Chemical and Allied Products Plc V. Vital Investments Limited (2006)
LawGlobal-Hub Lead Judgment Report
OGUNBIYI, J.C.A.
This is an appeal against the judgment of the High Court of Lagos State. Coram: Silva, J., delivered on the 28th day of September, 1999 in suit No. LD/2206/96. The respondent was the plaintiff at the lower court and claimed against the appellant as the defendant a total sum of N15,923,250.00 (fifteen million, nine hundred and twenty-three thousand, two hundred and fifty Naira) with interest at the rate of 6% per annum from the date of judgment until the final sum is fully repaid.
Briefly, the facts of this case are as follows:- The appellant and respondent are limited liability companies incorporated in Nigeria, carrying on business respectively at No. 24 Commercial Road, Apapa and 92 Ikorodu Road, both in the Lagos State of Nigeria.
The case for the respondent at the court below was that on the 14th and 15th July, 1995, it supplied some chemicals worth N21.9 million (twenty one million, nine hundred thousand Naira) to the appellant at the appellant’s request under two local purchase orders (L.P.G.) Nos. 5258 of 10th July, 1995 and 5255 of 7th July, 1995, (exhibits 1 and 2). The respondent contended that the LPG’s were revalidated replacements for the ones earlier issued to it, vis LPG’s No. 4745, 4750 and 4754 marked exhibits 3, 3A and 3B respectively.
The respondent contended further that under the terms of the contract, the appellant was to pay the full value of the goods to the respondent within 30 days of delivery, but contrary to the payment terms, the appellant did not complete payment until 12th April, 1996, a period of eight months beyond the due date. The respondent averred in the circumstance that it sourced the funds for the execution of the contract from a financial company, one Summit Finance Company Limited to the knowledge of the appellant, and that under the terms of the finance facility, it was liable to pay a penalty charge of N1,135,750.00 (one million, one hundred and thirty-five thousand, seven hundred and fifty Naira) per month in the event of delay in repayment of the facility. The respondent alleged that it could not repay the loan due to the default of the appellant to pay within thirty (30) days of delivery. Consequently, the respondent therefore claimed against the appellant for the penalty charges it was surcharged by the said Summit Financial Company Limited. By its further amended statement of claim dated 29th March, 1999, evidenced at pages 12-17 of the record, the respondent therefore claimed in these terms at paragraph 24 here under:
“24. Whereof the plaintiff claims against the defendant as follows:
(a) (i) Penalty charges incurred on borrowed funds N11,243,250.00
(ii) Loss of profit on contract N 1,710,000.00
(iii) Loss of Goodwill, reputation, custom etc. N3,00,000.00
Total N15,953,250.00
(b) Interest on the total sum due at the rate of 21% per annum from August 15th, 1995 until judgment and subsequently at the rate of 6% until the entire sum is liquidated.”

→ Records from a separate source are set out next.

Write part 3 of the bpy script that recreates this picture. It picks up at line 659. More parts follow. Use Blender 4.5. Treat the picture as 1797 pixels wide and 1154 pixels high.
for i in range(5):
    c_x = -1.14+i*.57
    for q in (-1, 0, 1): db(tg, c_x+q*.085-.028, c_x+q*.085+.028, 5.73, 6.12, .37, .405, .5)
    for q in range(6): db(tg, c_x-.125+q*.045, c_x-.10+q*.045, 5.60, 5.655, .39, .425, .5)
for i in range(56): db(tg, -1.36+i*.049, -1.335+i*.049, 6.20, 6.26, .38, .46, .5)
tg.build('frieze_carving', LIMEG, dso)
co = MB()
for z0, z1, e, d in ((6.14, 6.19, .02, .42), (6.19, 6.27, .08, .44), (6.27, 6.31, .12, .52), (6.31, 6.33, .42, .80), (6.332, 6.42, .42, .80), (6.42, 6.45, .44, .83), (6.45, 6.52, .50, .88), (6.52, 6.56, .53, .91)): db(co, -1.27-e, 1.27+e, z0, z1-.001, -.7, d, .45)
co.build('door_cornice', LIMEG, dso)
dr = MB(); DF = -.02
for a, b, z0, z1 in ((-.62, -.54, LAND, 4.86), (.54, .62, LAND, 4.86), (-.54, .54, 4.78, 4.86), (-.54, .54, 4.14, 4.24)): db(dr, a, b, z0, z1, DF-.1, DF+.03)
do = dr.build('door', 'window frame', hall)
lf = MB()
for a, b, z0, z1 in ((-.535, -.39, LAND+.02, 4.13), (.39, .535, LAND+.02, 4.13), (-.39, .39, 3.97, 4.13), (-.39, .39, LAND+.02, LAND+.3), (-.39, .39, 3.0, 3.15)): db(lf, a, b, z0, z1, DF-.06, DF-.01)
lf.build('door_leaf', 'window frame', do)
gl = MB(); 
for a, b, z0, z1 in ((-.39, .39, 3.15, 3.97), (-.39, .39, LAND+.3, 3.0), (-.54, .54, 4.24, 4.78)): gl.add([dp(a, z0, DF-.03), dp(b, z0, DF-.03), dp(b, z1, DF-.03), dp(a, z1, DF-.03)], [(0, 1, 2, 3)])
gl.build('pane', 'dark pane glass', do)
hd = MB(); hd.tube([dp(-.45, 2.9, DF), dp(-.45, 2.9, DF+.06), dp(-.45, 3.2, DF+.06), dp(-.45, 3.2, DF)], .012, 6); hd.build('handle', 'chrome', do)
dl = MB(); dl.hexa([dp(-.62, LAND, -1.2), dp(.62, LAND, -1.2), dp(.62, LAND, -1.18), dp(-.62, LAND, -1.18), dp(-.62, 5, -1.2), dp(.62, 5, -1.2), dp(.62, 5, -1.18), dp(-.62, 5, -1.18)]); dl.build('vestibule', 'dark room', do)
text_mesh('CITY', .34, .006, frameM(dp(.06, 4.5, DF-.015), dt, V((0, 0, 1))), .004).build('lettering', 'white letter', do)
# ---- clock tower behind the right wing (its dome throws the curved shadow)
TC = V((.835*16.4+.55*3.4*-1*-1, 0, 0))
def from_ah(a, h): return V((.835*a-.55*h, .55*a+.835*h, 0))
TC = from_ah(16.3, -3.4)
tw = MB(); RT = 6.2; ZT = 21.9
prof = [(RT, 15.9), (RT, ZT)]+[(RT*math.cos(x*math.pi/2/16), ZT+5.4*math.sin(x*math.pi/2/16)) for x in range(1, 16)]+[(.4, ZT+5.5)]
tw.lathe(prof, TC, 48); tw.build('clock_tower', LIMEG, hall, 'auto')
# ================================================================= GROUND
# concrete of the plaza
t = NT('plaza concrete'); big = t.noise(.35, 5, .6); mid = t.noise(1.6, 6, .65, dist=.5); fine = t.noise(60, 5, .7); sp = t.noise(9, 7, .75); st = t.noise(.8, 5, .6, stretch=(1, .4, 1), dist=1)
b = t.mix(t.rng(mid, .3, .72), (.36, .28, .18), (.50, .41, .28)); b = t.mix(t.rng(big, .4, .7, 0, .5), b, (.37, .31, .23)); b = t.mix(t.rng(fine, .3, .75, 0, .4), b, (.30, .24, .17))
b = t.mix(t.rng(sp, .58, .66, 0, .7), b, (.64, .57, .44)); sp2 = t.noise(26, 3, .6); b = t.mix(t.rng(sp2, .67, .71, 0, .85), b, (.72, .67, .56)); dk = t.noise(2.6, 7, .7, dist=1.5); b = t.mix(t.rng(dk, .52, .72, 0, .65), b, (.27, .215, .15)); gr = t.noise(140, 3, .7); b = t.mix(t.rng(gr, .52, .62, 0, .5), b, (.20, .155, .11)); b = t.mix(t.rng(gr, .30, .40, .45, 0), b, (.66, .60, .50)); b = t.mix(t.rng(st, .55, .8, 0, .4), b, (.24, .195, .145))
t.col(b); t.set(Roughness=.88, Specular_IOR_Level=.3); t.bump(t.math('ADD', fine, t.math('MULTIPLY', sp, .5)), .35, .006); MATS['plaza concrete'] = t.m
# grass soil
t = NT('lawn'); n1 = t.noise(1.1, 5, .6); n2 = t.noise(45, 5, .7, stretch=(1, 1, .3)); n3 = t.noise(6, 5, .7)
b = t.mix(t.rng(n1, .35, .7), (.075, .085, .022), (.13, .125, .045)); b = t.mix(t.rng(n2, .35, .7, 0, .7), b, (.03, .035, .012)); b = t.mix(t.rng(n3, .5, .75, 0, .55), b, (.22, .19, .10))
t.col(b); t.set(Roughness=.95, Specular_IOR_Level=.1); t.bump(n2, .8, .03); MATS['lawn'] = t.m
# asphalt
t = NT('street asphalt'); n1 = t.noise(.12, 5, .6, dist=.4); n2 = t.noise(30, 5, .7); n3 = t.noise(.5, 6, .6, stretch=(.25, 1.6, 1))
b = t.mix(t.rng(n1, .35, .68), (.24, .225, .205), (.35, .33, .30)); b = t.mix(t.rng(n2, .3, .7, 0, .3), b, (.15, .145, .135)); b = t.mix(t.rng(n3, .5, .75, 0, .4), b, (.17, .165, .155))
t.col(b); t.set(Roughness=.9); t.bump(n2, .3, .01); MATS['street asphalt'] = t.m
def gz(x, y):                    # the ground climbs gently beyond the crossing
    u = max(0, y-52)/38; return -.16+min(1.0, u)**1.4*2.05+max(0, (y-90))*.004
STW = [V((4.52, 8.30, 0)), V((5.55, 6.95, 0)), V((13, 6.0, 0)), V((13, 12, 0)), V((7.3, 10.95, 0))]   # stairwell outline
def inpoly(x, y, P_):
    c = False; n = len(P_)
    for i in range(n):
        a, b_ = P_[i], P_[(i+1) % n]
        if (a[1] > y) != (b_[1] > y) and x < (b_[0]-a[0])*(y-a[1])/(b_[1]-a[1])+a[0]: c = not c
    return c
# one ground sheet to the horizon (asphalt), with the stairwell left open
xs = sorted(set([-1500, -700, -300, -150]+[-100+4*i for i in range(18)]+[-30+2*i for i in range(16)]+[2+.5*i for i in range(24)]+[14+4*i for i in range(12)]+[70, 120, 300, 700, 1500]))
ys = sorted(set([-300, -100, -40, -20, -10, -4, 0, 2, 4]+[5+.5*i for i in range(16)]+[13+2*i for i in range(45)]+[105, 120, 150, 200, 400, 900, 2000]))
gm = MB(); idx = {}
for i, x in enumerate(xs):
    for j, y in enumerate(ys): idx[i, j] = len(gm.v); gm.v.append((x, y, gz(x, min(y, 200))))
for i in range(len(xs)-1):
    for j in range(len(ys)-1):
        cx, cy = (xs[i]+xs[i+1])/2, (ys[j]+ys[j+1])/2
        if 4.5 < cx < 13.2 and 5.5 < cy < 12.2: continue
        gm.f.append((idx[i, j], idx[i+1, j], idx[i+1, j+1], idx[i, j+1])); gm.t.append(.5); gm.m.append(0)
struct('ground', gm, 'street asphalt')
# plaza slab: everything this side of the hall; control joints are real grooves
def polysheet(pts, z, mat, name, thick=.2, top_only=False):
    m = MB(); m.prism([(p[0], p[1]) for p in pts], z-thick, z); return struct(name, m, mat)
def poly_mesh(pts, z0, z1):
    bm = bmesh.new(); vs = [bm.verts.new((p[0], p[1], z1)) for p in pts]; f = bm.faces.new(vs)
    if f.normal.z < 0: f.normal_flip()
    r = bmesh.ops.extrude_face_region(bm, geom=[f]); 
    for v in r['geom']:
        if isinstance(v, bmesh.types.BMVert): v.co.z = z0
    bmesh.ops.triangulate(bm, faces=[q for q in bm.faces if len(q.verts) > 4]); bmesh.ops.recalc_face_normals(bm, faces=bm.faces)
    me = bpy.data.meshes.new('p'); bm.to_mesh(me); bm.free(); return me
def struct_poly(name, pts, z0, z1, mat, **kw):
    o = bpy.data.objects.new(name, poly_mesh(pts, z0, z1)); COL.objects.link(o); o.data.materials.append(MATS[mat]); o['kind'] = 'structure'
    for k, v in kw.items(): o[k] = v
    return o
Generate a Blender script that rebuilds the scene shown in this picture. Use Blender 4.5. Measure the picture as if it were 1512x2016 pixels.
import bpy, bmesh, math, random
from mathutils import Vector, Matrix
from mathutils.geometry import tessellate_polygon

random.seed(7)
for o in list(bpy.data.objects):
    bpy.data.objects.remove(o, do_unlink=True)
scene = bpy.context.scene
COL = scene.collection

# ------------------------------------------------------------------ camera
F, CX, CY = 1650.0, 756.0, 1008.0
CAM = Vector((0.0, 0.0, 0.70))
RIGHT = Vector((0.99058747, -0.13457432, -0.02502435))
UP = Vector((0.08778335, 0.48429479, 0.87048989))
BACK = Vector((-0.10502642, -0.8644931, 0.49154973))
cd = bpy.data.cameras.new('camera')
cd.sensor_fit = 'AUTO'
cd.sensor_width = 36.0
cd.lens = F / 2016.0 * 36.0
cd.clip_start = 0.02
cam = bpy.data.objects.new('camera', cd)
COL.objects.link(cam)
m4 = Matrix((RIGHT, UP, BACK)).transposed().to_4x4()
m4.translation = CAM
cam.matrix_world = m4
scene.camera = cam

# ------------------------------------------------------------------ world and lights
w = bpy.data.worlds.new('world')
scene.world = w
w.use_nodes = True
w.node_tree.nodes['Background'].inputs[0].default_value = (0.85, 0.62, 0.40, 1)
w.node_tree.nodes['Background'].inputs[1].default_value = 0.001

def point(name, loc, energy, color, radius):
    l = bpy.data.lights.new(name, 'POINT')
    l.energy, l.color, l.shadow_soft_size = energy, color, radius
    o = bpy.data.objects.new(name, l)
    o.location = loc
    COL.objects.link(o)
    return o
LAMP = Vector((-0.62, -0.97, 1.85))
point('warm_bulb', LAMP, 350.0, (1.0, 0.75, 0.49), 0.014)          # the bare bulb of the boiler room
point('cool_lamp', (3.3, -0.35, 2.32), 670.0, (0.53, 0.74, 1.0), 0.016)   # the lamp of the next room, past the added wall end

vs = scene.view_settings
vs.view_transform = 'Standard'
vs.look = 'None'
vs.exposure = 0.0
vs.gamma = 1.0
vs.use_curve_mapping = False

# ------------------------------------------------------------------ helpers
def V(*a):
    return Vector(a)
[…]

In its further amended statement of defence at pages 18 – 20 of the record, the appellant denied the claims of the respondent in its entirety. In other words, it denied that exhibits 1 and 2 were revalidated replacement for exhibits 3, 3A and 3B. It further denied that it was an express condition of the contract that payment would be made within any specified time frame. It was the appellant’s contention that the parties agreed subsequently on a repayment plan by which the price of the said goods was to be paid in nine installments between 15th November, 1995 and 15th April, 1996.
The appellant also denied knowledge of any sourcing of funds from Summit Finance Company Limited or any Finance Company at all by the respondent for purpose of execution of the contract and asserted that if there was any such contract, the appellant was neither a party nor privy thereto and therefore cannot be bound by its terms which was unknown to it. It was the appellants’ contention that the respondent supplied the goods in question from its stock and averred further that the respondent did not have to import the goods purposely for the execution of the contract between the parties as alleged.
At the trial of the case, two witnesses testified on behalf of the respondent in proof of their claims, in the persons of Tochukwu Chukwuneta Orajiaku, Managing Director of the respondent and Raymond Chukwugozie Obieri, Managing Director of Summit Finance Company Limited. One Olajuwon Akinlaja, Purchasing Manager testified for the appellant, as its sole witness. These are evidenced at pages 24 – 39 of the record of appeal. There were a total of ten exhibits tendered and admitted in evidence at the trial and same which were all reproduced at pages 42 -63 of the said record.